片寄涼太、小竹正人のあとがきに「あぁ、持ってかれたなこりゃ」
――自身が書いたエピソードや相手のエピソードで、特に印象に残った回をお聞かせください。
片寄:自分のほうは、耳の聴こえないUberの運転手さんのエピソードが印象に残っています。あのエピソードが書けたことをきっかけに、自分のなかで連載をする上での扉が一つ開いたような感覚がありました。小竹さんのエピソードはどれも印象に残っているのですが、やっぱり書籍化に伴って書き下ろされたあとがき。「あぁ、持ってかれたなこりゃ」と思いました(笑)。そのくらい叙情的なあとがきで初めて読んだときにすごく心を掴まれたので、全体の連載を読んだあとに、是非ともあとがきまでご注目いただけたらと思います。
小竹:片寄涼太という「少年」に出会ってからすでに10年が経ち、彼という人間を熟知していると思っていたのですが、この連載で、私が全然知らなかった彼の思い出や日常や現在考えていることなどを垣間見れて、すべてのエピソードが印象深いです。タクシードライバーの方、ワインショップの店主、幼い日の彼と彼の両親など、彼の文章の登場人物に私も実際に接していたような気がするほど彼の書いてきたことは今も鮮明に思い出せます。

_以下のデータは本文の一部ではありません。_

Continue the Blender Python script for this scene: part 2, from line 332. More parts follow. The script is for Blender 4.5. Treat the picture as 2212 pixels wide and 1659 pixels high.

小竹正人、“連載を一緒に完遂した”片寄涼太は「出来のいい弟」から「盟友」に
――それぞれ、お互いはどのような存在でしょうか。
片寄:小竹さんは10代の頃から僕をひとりの人として見守ってくれていた方だと思っています。時々会ったら大事な言葉を残してくれる親戚のお兄さんみたいな存在です(笑)。
小竹:片寄と私の間には確固たる歴史があるので、大勢いる後輩の中でも彼はかなり近しい存在です。あえて例えるならば彼は「出来のいい弟」とか「親孝行な息子」みたいな存在だったのですが、今回この連載を一緒に完遂したことで「盟友」のようになったなと思いました。さらに最近は「親子ほど年が離れてるのにどっちが先輩でどっちが後輩だっけ?」と思うくらい著しい成長を見せてくれていて……うれしいような淋しいような。
――最後に、著書の見どころ、読者に伝えたいメッセージがあればお聞かせください。
片寄:この約2年間のコロナ禍は、決して楽しいものではない時間だったと思います。僕にとってもそうでした。そんな時間に希望を見出すため、小竹さんとともに紡いできた言葉がたくさん詰め込まれています。自分自身の人間らしい部分もたくさん感じていただける作品となりましたので、是非とも僕の心の深い部分に触れていただけるとうれしいです。
小竹:生い立ちも年齢も全然違う、けれどどこか人間的な根っこの部分が似ているふたりの手紙のやり取りは、すべての老若男女の方に楽しんでいただける内容になっていると思います。私の敬愛する漫画家・東村アキコさんが本書の帯に「あれ?これ、純文学になってないか?」と書いてくださったのですが、ふたりの手紙のやり取りから小説やエッセイ集を読んだときのような充実した読了感を味わっていただけたらうれしいです。私や彼のことを知らない人にこそ読んでいただきたい一冊です。